The Parties agree that, in this case, the "preliminary peek" sometimes conducted by this Court in resolving a motion to stay need not be a searching evaluation of the merits. As this Court has recognized, a "preliminary peek . . . is not intended to prejudge the outcome," but rather, "to evaluate the propriety of an order staying or limiting discovery with the goal of accomplishing the objectives of Rule 1." BAC Home Loan Servicing, 2013 WL 6844766, at *4.

As in Howard, Tradebay, and Petit, where this Court granted stays of discovery, the Motion for Summary Judgment presents a dispositive legal question that would resolve Plaintiff's claims without the need for discovery. See Howard, 2012 WL 2327676, at *7; Tradebay, 728 F.R.D. at 608; Pettit, 2011 WL 5546422, at *6. Thus, the Parties agree that the Court need only confirm that the Motion for Summary Judgment presents a legal question potentially dispositive of Plaintiff's claims to determine that it would be "more just to delay or limit discovery . . . to accomplish the inexpensive determination of the case." BAC Home Loan Servicing, 2013 WL 6844766, at *4.

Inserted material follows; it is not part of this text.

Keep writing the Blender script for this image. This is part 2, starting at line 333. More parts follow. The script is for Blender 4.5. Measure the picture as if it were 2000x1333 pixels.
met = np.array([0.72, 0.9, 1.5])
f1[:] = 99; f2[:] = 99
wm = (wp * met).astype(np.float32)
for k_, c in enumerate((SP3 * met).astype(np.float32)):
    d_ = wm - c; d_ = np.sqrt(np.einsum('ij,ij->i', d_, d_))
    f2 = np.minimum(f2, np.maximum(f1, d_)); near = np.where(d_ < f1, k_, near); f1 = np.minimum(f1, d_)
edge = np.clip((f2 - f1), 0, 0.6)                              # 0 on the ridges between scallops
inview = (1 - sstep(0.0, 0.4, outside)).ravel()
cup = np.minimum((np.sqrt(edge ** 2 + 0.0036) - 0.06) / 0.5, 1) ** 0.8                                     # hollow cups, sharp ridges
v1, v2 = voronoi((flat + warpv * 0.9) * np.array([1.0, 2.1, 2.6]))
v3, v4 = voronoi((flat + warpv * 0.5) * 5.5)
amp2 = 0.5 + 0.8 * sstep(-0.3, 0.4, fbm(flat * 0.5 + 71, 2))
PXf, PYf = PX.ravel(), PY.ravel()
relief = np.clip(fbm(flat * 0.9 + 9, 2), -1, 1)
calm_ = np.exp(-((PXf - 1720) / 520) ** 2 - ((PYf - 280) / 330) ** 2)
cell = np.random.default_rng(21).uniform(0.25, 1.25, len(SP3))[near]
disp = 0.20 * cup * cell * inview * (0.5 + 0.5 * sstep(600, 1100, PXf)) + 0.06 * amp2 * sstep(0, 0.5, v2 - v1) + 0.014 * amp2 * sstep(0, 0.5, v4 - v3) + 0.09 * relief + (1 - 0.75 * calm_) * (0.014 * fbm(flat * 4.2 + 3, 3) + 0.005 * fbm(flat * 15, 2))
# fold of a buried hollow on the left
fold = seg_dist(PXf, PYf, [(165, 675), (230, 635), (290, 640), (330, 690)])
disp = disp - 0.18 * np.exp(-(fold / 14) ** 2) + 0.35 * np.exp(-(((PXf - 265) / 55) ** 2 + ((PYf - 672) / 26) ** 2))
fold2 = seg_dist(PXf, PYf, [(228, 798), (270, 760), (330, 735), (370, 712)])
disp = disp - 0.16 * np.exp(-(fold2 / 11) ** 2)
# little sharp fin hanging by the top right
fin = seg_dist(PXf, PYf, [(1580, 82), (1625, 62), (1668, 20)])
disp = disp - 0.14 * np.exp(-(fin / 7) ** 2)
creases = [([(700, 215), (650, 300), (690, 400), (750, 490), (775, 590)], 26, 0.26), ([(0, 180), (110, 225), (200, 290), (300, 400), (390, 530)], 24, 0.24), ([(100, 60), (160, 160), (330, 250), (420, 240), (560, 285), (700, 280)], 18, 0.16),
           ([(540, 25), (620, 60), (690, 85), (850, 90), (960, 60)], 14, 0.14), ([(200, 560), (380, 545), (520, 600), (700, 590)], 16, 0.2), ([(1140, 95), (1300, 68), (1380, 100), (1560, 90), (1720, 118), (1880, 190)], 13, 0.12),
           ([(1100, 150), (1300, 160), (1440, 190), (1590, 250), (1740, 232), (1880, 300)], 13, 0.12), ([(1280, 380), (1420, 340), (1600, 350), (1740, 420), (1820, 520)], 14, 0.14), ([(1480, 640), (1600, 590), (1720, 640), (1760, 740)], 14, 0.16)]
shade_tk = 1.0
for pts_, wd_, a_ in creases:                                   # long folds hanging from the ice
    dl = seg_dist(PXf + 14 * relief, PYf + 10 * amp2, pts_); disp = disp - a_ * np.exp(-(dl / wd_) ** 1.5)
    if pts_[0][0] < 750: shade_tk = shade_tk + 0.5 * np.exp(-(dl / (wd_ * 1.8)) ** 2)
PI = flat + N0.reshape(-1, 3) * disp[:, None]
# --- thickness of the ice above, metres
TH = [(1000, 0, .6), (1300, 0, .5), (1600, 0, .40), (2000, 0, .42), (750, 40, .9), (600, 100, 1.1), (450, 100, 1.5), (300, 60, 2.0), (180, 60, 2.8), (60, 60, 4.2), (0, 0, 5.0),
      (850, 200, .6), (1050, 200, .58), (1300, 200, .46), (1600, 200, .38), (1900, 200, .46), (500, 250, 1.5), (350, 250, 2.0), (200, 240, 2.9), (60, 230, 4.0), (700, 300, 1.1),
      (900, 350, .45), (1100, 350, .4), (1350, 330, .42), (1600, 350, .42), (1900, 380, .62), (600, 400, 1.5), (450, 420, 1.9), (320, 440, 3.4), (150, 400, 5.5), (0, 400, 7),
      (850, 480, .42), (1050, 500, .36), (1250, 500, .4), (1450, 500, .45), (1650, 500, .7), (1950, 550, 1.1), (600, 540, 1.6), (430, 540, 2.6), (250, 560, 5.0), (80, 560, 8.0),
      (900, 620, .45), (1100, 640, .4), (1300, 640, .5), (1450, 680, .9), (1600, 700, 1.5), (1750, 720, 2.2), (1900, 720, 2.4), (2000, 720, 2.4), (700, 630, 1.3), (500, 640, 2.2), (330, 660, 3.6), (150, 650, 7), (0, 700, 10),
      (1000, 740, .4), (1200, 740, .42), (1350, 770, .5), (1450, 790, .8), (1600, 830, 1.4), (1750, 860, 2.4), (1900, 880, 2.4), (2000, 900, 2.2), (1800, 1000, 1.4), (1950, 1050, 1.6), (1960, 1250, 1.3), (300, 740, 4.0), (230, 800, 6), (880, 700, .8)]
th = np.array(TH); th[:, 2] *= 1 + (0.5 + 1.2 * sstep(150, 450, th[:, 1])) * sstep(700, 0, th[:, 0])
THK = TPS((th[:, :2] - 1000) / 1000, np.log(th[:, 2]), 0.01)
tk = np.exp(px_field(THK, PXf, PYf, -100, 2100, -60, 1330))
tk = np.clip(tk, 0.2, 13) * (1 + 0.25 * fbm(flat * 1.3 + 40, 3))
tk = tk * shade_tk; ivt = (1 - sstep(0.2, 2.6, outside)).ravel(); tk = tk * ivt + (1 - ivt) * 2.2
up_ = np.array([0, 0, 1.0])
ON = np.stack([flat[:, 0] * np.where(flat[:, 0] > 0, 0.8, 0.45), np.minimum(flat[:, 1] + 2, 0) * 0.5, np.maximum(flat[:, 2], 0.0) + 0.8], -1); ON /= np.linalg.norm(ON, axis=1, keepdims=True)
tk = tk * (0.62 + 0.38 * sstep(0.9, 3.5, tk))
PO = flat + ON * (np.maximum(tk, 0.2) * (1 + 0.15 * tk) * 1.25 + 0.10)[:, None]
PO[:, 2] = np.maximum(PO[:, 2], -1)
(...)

Indeed, a stay is even more justified here; in Howard, Tradebay, and Petitt the motion to stay was opposed. Here, all Parties that have appeared before this Court in this action jointly submit this motion, agreeing to a stay of discovery in order to "secure the just, speedy, and inexpensive determination" of this action. Fed. R. Civ. P. 1.

IV. CONCLUSION

Based on the foregoing, the Parties respectfully request that the Court stay discovery, including those dates set by the Court's recent order setting a discovery schedule, pending resolution of the Motion for Summary Judgment.

ORDER

IT IS SO ORDERED.

FootNotes


1. The other parties listed in the caption have not appeared in this case or in the preceding action in state court, and thus are not parties to this Motion.
2. The parties to this joint motion do not intend to waive their right to seek Fed. R. Civ. P.